There has been plenty of talk of NFT’s (non-fungible tokens) over the past few months: rare, one of a kind items powered by blockchain. Gary Vaynerchuck famously touted them as the future for the next generation of sports fans and collectors, investing big into Sorare, a platform providing digital soccer collectibles in collaboration with big name teams (Tanzeer Akhtar 2021 — Coindesk). Digital artists and graphic designers are making a small fortune selling unique, one of a kind virtual artworks from their laptops and now the music industry is taking notice, with Kings of Leon making their mark as the first band to release albums as NFT’s. The revolutionary project offers three different types of NFT’s to their fans. The first is a special album package, while the second type offers live show perks like front-row seats for life, and a third is for exclusive audiovisual art (Samantha Hissong 2021 — Rolling Stone).

Whether you understand them yet or not, it’s going to be very difficult to get away from NFT’s in 2021, and with their money making potential, why would you want to?

At Emanate, an Australian startup based out of Sydney, they’ve seen the power that the NFT could bring to musicians, both as an additional revenue generator in the form of rare collectibles and trading items, but through streaming and collaboration as well. Emanate is quickly becoming a platform like no other, rewarding both musicians and music lovers like never before. Emanate teamed up with Deadmau5 back in December 2020 to release a line of unique digital artworks, based around the iconic mouse head Deadmau5 adorns on stage and across his album covers. Sold online like a pack of baseball cards, each contains an assortment of ten different artworks of different rarities. It should be no surprise that all six thousand of these packs have sold out. The artworks contained within are now a prized piece of digital merchandise for the die hard Deadmau5 fans, while some are back in circulation, being swapped and sold in online marketplaces with some rare cards selling for up to nine hundred dollars each. Deadmau5 knows all too well the value of NFT’s, profiting not just on the initial sale of the packs but on every re-sale as well. Each time an NFT is swapped or sold, a royalty is paid out to the artist, consistently creating revenue through genuine engagement.

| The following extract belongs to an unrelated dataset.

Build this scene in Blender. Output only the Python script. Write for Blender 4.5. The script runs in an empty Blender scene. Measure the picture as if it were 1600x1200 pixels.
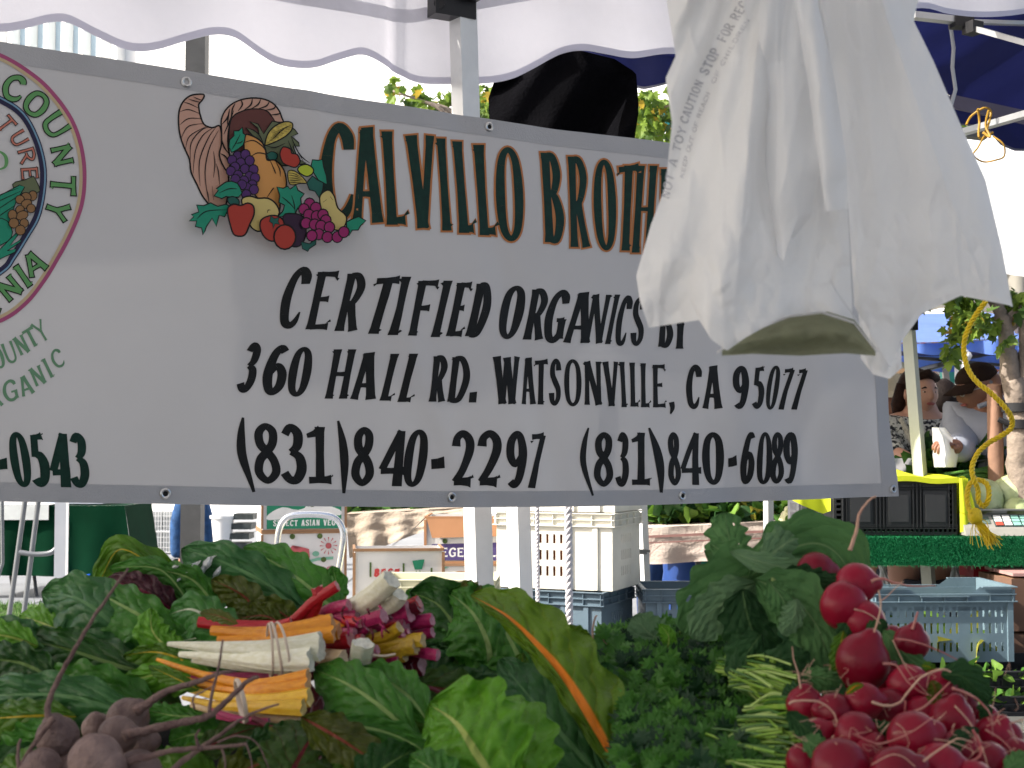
import bpy, bmesh, math, random
from math import sin, cos, pi, sqrt, radians, exp, atan2
from mathutils import Vector, Matrix, noise as mnoise
sc = bpy.context.scene
# ------------------------------------------------------------------ camera
CAMZ = 1.3
PITCH = math.atan(100/2222.0)
cam_d = bpy.data.cameras.new("camera")
cam = bpy.data.objects.new("camera", cam_d)
sc.collection.objects.link(cam)
cam.location = (0, 0, CAMZ)
cam.rotation_euler = (pi/2+PITCH, 0, 0)
cam_d.sensor_width = 36.0
cam_d.lens = 36.0*2222/1600
cam_d.clip_start = 0.05
cam_d.clip_end = 500
cam_d.dof.use_dof = True
cam_d.dof.focus_distance = 3.3
cam_d.dof.aperture_fstop = 15.0
sc.camera = cam
# ------------------------------------------------------------------ sky, sun, exposure
SUN = Vector((-0.77, -0.16, 0.62)).normalized()
world = bpy.data.worlds.new("World"); sc.world = world
world.use_nodes = True
wn = world.node_tree
bg = wn.nodes["Background"]
sky = wn.nodes.new("ShaderNodeTexSky")
sky.sky_type = 'NISHITA'; sky.sun_disc = False
sky.air_density = 1.0; sky.dust_density = 5.0; sky.ozone_density = 1.0
sky.sun_elevation = math.asin(SUN.z)
sky.sun_rotation = math.atan2(SUN.x, SUN.y)
wn.links.new(sky.outputs[0], bg.inputs[0])
bg.inputs[1].default_value = 0.10
sun_d = bpy.data.lights.new("sun", 'SUN'); sun_d.energy = 4.2; sun_d.angle = radians(0.5)
sun_d.color = (1.0, 0.95, 0.87)
sun = bpy.data.objects.new("sun", sun_d); sc.collection.objects.link(sun)
sun.rotation_euler = SUN.to_track_quat('Z', 'Y').to_euler()
sc.view_settings.view_transform = 'Standard'
sc.view_settings.look = 'None'
sc.view_settings.exposure = 1.25
sc.view_settings.gamma = 1.0
sc.view_settings.use_curve_mapping = False
sc.cycles.max_bounces = 8
sc.cycles.transparent_max_bounces = 8

# ------------------------------------------------------------------ helpers
CP, SP = cos(PITCH), sin(PITCH)
def P(px, py, d):
    """point seen at photo position (px, py), d metres in front of the lens along +Y"""
    x = (px-800)/2222.0; y = (600-py)/2222.0
    v = Vector((x, CP - y*SP, SP + y*CP))
    v *= d/v.y
    return Vector((v.x, v.y, v.z+CAMZ))
def nz(x, y=0.0, z=0.0):
    return mnoise.noise(Vector((x, y, z)))
MATS = {}
def vary(m, lo, hi):
    """individual shade of a repeated thing: value scaled by the object's own random number"""
    nt = m.node_tree; pb = nt.nodes['Principled BSDF']; src = pb.inputs['Base Color'].links[0].from_socket
    oi = nt.nodes.new('ShaderNodeObjectInfo'); mr = nt.nodes.new('ShaderNodeMapRange'); mr.inputs[3].default_value = lo; mr.inputs[4].default_value = hi
    hs = nt.nodes.new('ShaderNodeHueSaturation'); nt.links.new(oi.outputs['Random'], mr.inputs[0]); nt.links.new(mr.outputs[0], hs.inputs['Value'])
    nt.links.new(src, hs.inputs['Color']); nt.links.new(hs.outputs[0], pb.inputs['Base Color']); return m
def mat(name, col, rough=0.6, metal=0.0, var=0.12, vscale=8.0, bump=0.0, bscale=40.0, transl=0.0,
        spec=0.3, col2=None, tcol=None, coat=0.0, detail=4.0, emit=None):
    if name in MATS: return MATS[name]
    m = bpy.data.materials.new(name); m.use_nodes = True
    nt = m.node_tree; N = nt.nodes; L = nt.links
    pb = N["Principled BSDF"]; out = N["Material Output"]
    pb.inputs['Roughness'].default_value = rough
    pb.inputs['Metallic'].default_value = metal
    pb.inputs['Specular IOR Level'].default_value = spec
    pb.inputs['Coat Weight'].default_value = coat
    pb.inputs['Coat Roughness'].default_value = 0.2
    tc = N.new("ShaderNodeTexCoord")
    nn = N.new("ShaderNodeTexNoise"); nn.inputs['Scale'].default_value = vscale
    nn.inputs['Detail'].default_value = detail; nn.inputs['Roughness'].default_value = 0.6
    L.new(tc.outputs['Object'], nn.inputs['Vector'])
    cr = N.new("ShaderNodeValToRGB")
    cr.color_ramp.elements[0].position = 0.3; cr.color_ramp.elements[1].position = 0.7
    if col2 is None:
        c1 = [max(0, c*(1-var)) for c in col[:3]]; c2 = [min(1, c*(1+var)) for c in col[:3]]
    else: c1, c2 = col[:3], col2[:3]
    cr.color_ramp.elements[0].color = (*c1, 1); cr.color_ramp.elements[1].color = (*c2, 1)
    L.new(nn.outputs['Fac'], cr.inputs['Fac'])
    L.new(cr.outputs['Color'], pb.inputs['Base Color'])
    if bump:
        n2 = N.new("ShaderNodeTexNoise"); n2.inputs['Scale'].default_value = bscale
        n2.inputs['Detail'].default_value = 5
        L.new(tc.outputs['Object'], n2.inputs['Vector'])
        bp = N.new("ShaderNodeBump"); bp.inputs['Strength'].default_value = bump
        bp.inputs['Distance'].default_value = 0.01
        L.new(n2.outputs['Fac'], bp.inputs['Height'])
        L.new(bp.outputs['Normal'], pb.inputs['Normal'])
    if transl:
        tr = N.new("ShaderNodeBsdfTranslucent")
        if tcol: tr.inputs['Color'].default_value = (*tcol, 1)
        else: L.new(cr.outputs['Color'], tr.inputs['Color'])
        mx = N.new("ShaderNodeMixShader"); mx.inputs[0].default_value = transl
        L.new(pb.outputs[0], mx.inputs[1]); L.new(tr.outputs[0], mx.inputs[2])
        L.new(mx.outputs[0], out.inputs['Surface'])
    MATS[name] = m
    return m

class MB:
    def __init__(s): s.v = []; s.f = []; s.m = []; s.uv = None
    def add(s, vs, fs, mi=0):
        o = len(s.v); s.v += [Vector(v) for v in vs]
        for f in fs: s.f.append([i+o for i in f]); s.m.append(mi)
        return s
    def box(s, c, size, rz=0.0, mi=0, R=None):
        c = Vector(c); h = Vector(size)*0.5
        M = R if R is not None else Matrix.Rotation(rz, 3, 'Z')
        vs = [c + M @ Vector((sx*h.x, sy*h.y, sz*h.z)) for sz in (-1, 1) for sy in (-1, 1) for sx in (-1, 1)]
        return s.add(vs, [(0,2,3,1),(4,5,7,6),(0,1,5,4),(2,6,7,3),(0,4,6,2),(1,3,7,5)], mi)
    def bar(s, a, b, w, t, mi=0, up=(0,0,1)):
        a = Vector(a); b = Vector(b); z = (b-a); ln = z.length; z.normalize()
        u = Vector(up)
        if abs(z.dot(u)) > .98: u = Vector((0, 1, 0))
        x = u.cross(z).normalized(); y = z.cross(x)
        R = Matrix((x, y, z)).transposed()
        return s.box((a+b)/2, (w, t, ln), mi=mi, R=R)
    def tube(s, pts, r, n=8, mi=0, cap=True, squash=1.0):
        pts = [Vector(p) for p in pts]; k = len(pts)
        rs = r if isinstance(r, (list, tuple)) else [r]*k
        vs = []; prev = None
        for i, p in enumerate(pts):
            t = (pts[min(i+1, k-1)]-pts[max(i-1, 0)])
            if t.length < 1e-9: t = Vector((0, 0, 1))
            t.normalize()
            if prev is None:
                a = Vector((0, 0, 1)) if abs(t.z) < .9 else Vector((0, 1, 0))
            else: a = prev
            x = (a - t*a.dot(t))
            if x.length < 1e-6: x = t.orthogonal()
            x.normalize(); y = t.cross(x); prev = x
            for j in range(n):
                q = 2*pi*j/n
                vs.append(p + (x*cos(q)*squash + y*sin(q))*rs[i])
        fs = []
        for i in range(k-1):
            for j in range(n):
                fs.append((i*n+j, i*n+(j+1) % n, (i+1)*n+(j+1) % n, (i+1)*n+j))
        if cap: fs.append(tuple(range(n-1, -1, -1))); fs.append(tuple((k-1)*n+j for j in range(n)))
        return s.add(vs, fs, mi)
    def lathe(s, prof, c, n=16, mi=0, R=None):
        c = Vector(c); vs = []
        for r, z in prof:
            for j in range(n):
                q = 2*pi*j/n; p = Vector((r*cos(q), r*sin(q), z))
                vs.append(c + (R @ p if R is not None else p))
        fs = []
        for i in range(len(prof)-1):
            for j in range(n):
                fs.append((i*n+j, i*n+(j+1) % n, (i+1)*n+(j+1) % n, (i+1)*n+j))
        return s.add(vs, fs, mi)
    def ball(s, c, r, n=16, mi=0, R=None, fn=None):
        c = Vector(c); rr = Vector(r) if not isinstance(r, (int, float)) else Vector((r, r, r))
        m = n//2; vs = []
        for i in range(m+1):
            th = pi*i/m
            for j in range(n):
                q = 2*pi*j/n
                d = Vector((sin(th)*cos(q), sin(th)*sin(q), cos(th)))
                k = fn(d) if fn else 1.0
                p = Vector((d.x*rr.x, d.y*rr.y, d.z*rr.z))*k
                vs.append(c + (R @ p if R is not None else p))
        fs = [(i*n+j, (i+1)*n+j, (i+1)*n+(j+1) % n, i*n+(j+1) % n) for i in range(m) for j in range(n)]
        return s.add(vs, fs, mi)
    def grid(s, fn, nu, nv, mi=0):
        vs = [fn(i/nu, j/nv) for j in range(nv+1) for i in range(nu+1)]
        fs = [(j*(nu+1)+i, j*(nu+1)+i+1, (j+1)*(nu+1)+i+1, (j+1)*(nu+1)+i) for j in range(nv) for i in range(nu)]
        o = len(s.f); s.add(vs, fs, mi)
        uvs = []
        for j in range(nv):
            for i in range(nu):
                uvs.append([(i/nu, j/nv), ((i+1)/nu, j/nv), ((i+1)/nu, (j+1)/nv), (i/nu, (j+1)/nv)])
        if s.uv is None: s.uv = {}
        for k, q in enumerate(uvs): s.uv[o+k] = q
        return s
    def mesh(s, name, mats, org=(0, 0, 0), smooth=True, angle=40):
        o = Vector(org)
        me = bpy.data.meshes.new(name)
        me.from_pydata([v-o for v in s.v], [], s.f)
        if s.uv:
            ul = me.uv_layers.new(name="UVMap").data; li = 0
            for fi, f in enumerate(s.f):
                q = s.uv.get(fi)
                for k in range(len(f)):
                    if q: ul[li].uv = q[k]
                    li += 1
        ms = mats if isinstance(mats, (list, tuple)) else [mats]
        for m in ms: me.materials.append(m)
        if len(ms) > 1: me.polygons.foreach_set('material_index', s.m)
        me.validate(); me.update()
        if smooth:
            me.polygons.foreach_set('use_smooth', [True]*len(me.polygons))
            if angle < 180: me.set_sharp_from_angle(angle=radians(angle))
        return me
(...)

The benefits to the entire community are certain: Artists have a new opportunity to profit from and deliver a piece of unique merchandise to their fans, either on the back of a release or to promote a tour. It can also be used as a method to keep themselves in the periphery of their fanbase, who are eager to snatch up some rare merchandise from their favourite artists. The fans know they’ve got a one of a kind piece of artwork that directly supports the artist which, even if they do decide to sell on, still brings revenue to the artist.